#### [Record list]

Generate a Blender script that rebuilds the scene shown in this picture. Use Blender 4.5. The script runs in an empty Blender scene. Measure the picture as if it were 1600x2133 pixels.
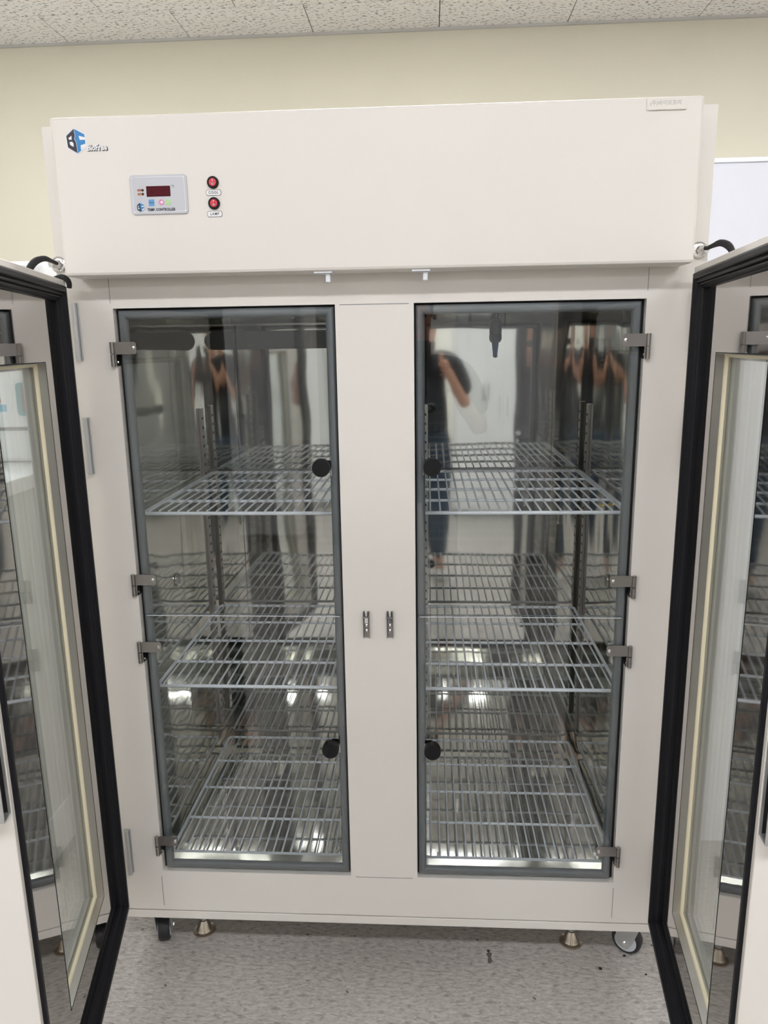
import bpy, bmesh, math, random
from mathutils import Vector, Matrix
random.seed(7)
S = bpy.context.scene
COL = S.collection
# ------------------------------------------------------------------ camera
YAW, PITCH, ROLL, FPX = -.0609, .2166, -.0156, 1563.4
def cam_axes():
    cy, sy, cp, sp, cr, sr = (math.cos(YAW), math.sin(YAW), math.cos(PITCH), math.sin(PITCH), math.cos(ROLL), math.sin(ROLL))
    fw = Vector((sy*cp, cy*cp, -sp)); rt = Vector((cy, -sy, 0)); up = rt.cross(fw)
    return cr*rt + sr*up, -sr*rt + cr*up, fw
cd = bpy.data.cameras.new('camera'); cam = bpy.data.objects.new('camera', cd); COL.objects.link(cam)
r_, u_, f_ = cam_axes()
m = Matrix((r_, u_, -f_)).transposed().to_4x4(); m.translation = (.1108, -1.5941, 1.5275)
cam.matrix_world = m
cd.sensor_fit = 'HORIZONTAL'; cd.sensor_width = 36; cd.lens = 36*FPX/1600; cd.clip_start = .02; cd.clip_end = 60
S.camera = cam
# ------------------------------------------------------------------ world, exposure, light levels
w = bpy.data.worlds.new('world'); S.world = w; w.use_nodes = True
w.node_tree.nodes['Background'].inputs[0].default_value = (.9, .95, 1, 1)
w.node_tree.nodes['Background'].inputs[1].default_value = .3
vs = S.view_settings
vs.view_transform = 'Standard'; vs.look = 'None'; vs.gamma = 1; vs.use_curve_mapping = False
vs.exposure = 0.0
LAMP = 35.0            # emission of the ceiling lamp diffusers
LAMP_COL = (.985, .99, 1.03)
cy_ = S.cycles
cy_.sample_clamp_indirect = 0; cy_.blur_glossy = 1.0; cy_.max_bounces = 16; cy_.glossy_bounces = 10; cy_.transmission_bounces = 12; cy_.transparent_max_bounces = 40; cy_.diffuse_bounces = 5
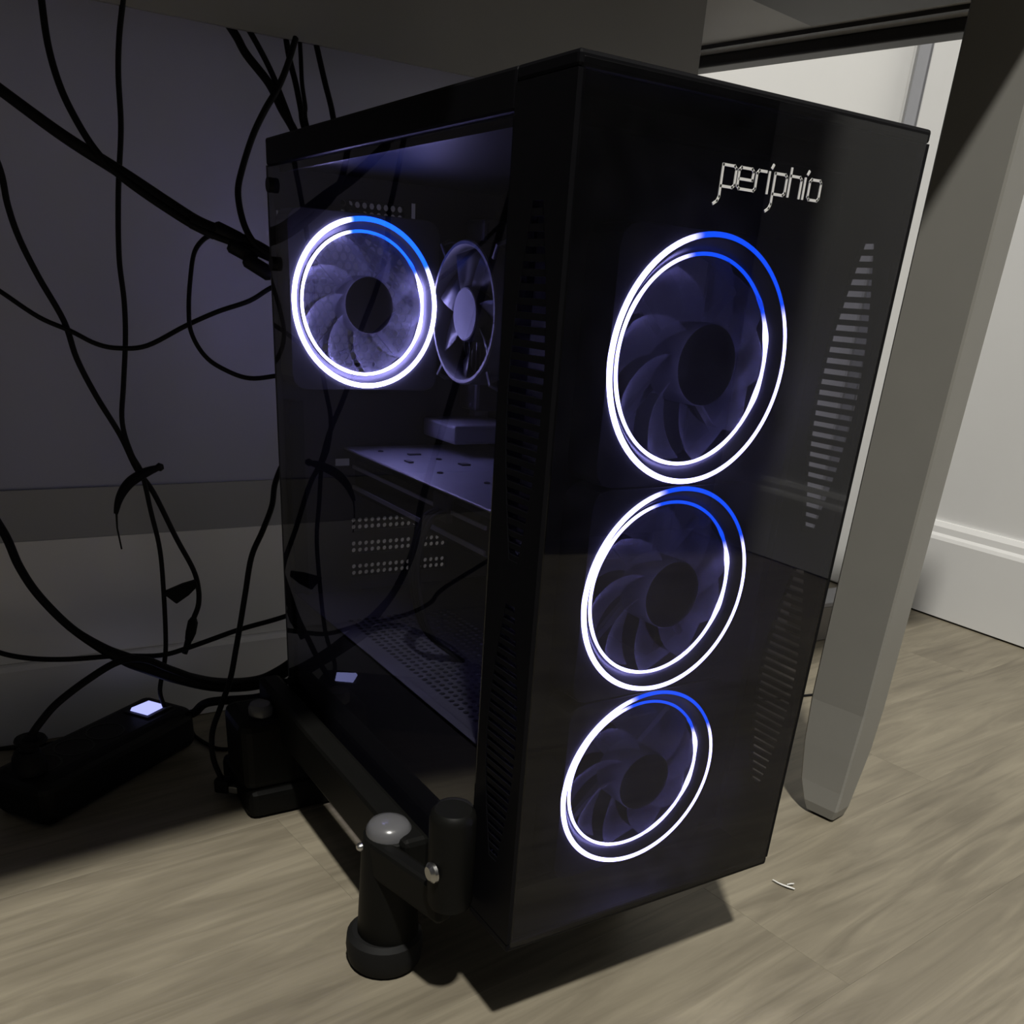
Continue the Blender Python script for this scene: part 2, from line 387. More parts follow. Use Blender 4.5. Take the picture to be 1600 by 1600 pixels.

#### [Task statement]
Make an exact copy of the data above, pictures excluded.

#### [Result of this exercise]
Generate a Blender script that rebuilds the scene shown in this picture. Use Blender 4.5. The script runs in an empty Blender scene. Measure the picture as if it were 1600x2133 pixels.
import bpy, bmesh, math, random
from mathutils import Vector, Matrix
random.seed(7)
S = bpy.context.scene
COL = S.collection
# ------------------------------------------------------------------ camera
YAW, PITCH, ROLL, FPX = -.0609, .2166, -.0156, 1563.4
def cam_axes():
    cy, sy, cp, sp, cr, sr = (math.cos(YAW), math.sin(YAW), math.cos(PITCH), math.sin(PITCH), math.cos(ROLL), math.sin(ROLL))
    fw = Vector((sy*cp, cy*cp, -sp)); rt = Vector((cy, -sy, 0)); up = rt.cross(fw)
    return cr*rt + sr*up, -sr*rt + cr*up, fw
cd = bpy.data.cameras.new('camera'); cam = bpy.data.objects.new('camera', cd); COL.objects.link(cam)
r_, u_, f_ = cam_axes()
m = Matrix((r_, u_, -f_)).transposed().to_4x4(); m.translation = (.1108, -1.5941, 1.5275)
cam.matrix_world = m
cd.sensor_fit = 'HORIZONTAL'; cd.sensor_width = 36; cd.lens = 36*FPX/1600; cd.clip_start = .02; cd.clip_end = 60
S.camera = cam
# ------------------------------------------------------------------ world, exposure, light levels
w = bpy.data.worlds.new('world'); S.world = w; w.use_nodes = True
w.node_tree.nodes['Background'].inputs[0].default_value = (.9, .95, 1, 1)
w.node_tree.nodes['Background'].inputs[1].default_value = .3
vs = S.view_settings
vs.view_transform = 'Standard'; vs.look = 'None'; vs.gamma = 1; vs.use_curve_mapping = False
vs.exposure = 0.0
LAMP = 35.0            # emission of the ceiling lamp diffusers
LAMP_COL = (.985, .99, 1.03)
cy_ = S.cycles
cy_.sample_clamp_indirect = 0; cy_.blur_glossy = 1.0; cy_.max_bounces = 16; cy_.glossy_bounces = 10; cy_.transmission_bounces = 12; cy_.transparent_max_bounces = 40; cy_.diffuse_bounces = 5
Continue the Blender Python script for this scene: part 2, from line 387. More parts follow. Use Blender 4.5. Take the picture to be 1600 by 1600 pixels.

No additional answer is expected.